I’m so sorry you’re having to deal with this! You definitely didn’t do anything wrong, especially since no one else was allowed to have +1s either. I’d definitely send her an email just to tell her that you care a lot about her and explaining your reasoning for not inviting him (even if you’ve said it before, I’d explain it one last time) and emphasize that it’s not JUST HIM who isn’t invited. Beyond that, there’s not much else you can do – it’s up to her to grow up and accept that sometimes she can’t get everything she wants!

Post # 9
Member
809 posts
Busy bee
  • Wedding: September 2010

I think you’ve explained your situation to her very clearly. My fiance would love to get an invite to dancing only! haha! These are obviously her issues. Try not to let her negative attitude ruin the excitement of your wedding! Good luck 🙂

Post # 10
Member
1120 posts
Bumble bee
  • Wedding: July 2009

kjpugs gave great advice above that I can’t improve on. Just thought I would chime in to say that I’m sorry that this is happening to you, and I don’t think you’re being disrespectful at all. I hope she comes around and doesn’t throw away your friendship over this.

Post # 11
Member
1573 posts
Bumble bee
  • Wedding: July 2010

That is such a shock. A friend of 7 years should know better than that.  I’m sorry you’re going through this.  It is really frustrating. 

I don’t think you are wrong.  Your friend knew your situation from the beginning.  She even said two months ago that she didn’t expect him to be invited.  
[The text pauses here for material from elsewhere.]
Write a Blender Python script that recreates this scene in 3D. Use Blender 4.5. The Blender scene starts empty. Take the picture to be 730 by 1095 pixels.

This guy is really brain washing her. He tells her something and she does what he says.  She was fine with him not going, until he got upset about it.  She was fine with paying for his plate, until he didn’t think that was right.  He probably fed all those ideas in her head of you being disrespectful and that she shouldn’t be in your wedding.  

Honestly, it’s probably better at this point, that she not be in it because he’s just going to keep coming up with more problems.  But, I would be concerned for your friend, this guy isn’t good for her.  He’s too controlling! It’s only been three months and he’s got her breaking up a 7 year friendship.  

Good luck.

Post # 13
Member
1757 posts
Buzzing bee
  • Wedding: September 2010

Um, her boyfriend didn’t want her to be at your wedding “unsupervised”?! Control issues, much?

I like kjpugs‘s suggestion. All you can do is to be the bigger person and see if she’ll come around. It does seem like a shame to throw away a 7-year friendship for a guy she’s only known for a few months.

Post # 14
Member
545 posts
Busy bee
  • Wedding: December 2009

Yep, I am with Charm Braclet… Your friend is in deep with a super controlling guy.

Well, I get what youre doing now. This is totally not cool for her to be doing this now, but it sounds like she is really not in thinking things through… and what does her Boyfriend or Best Friend even think she is going to DO at a wedding of your family???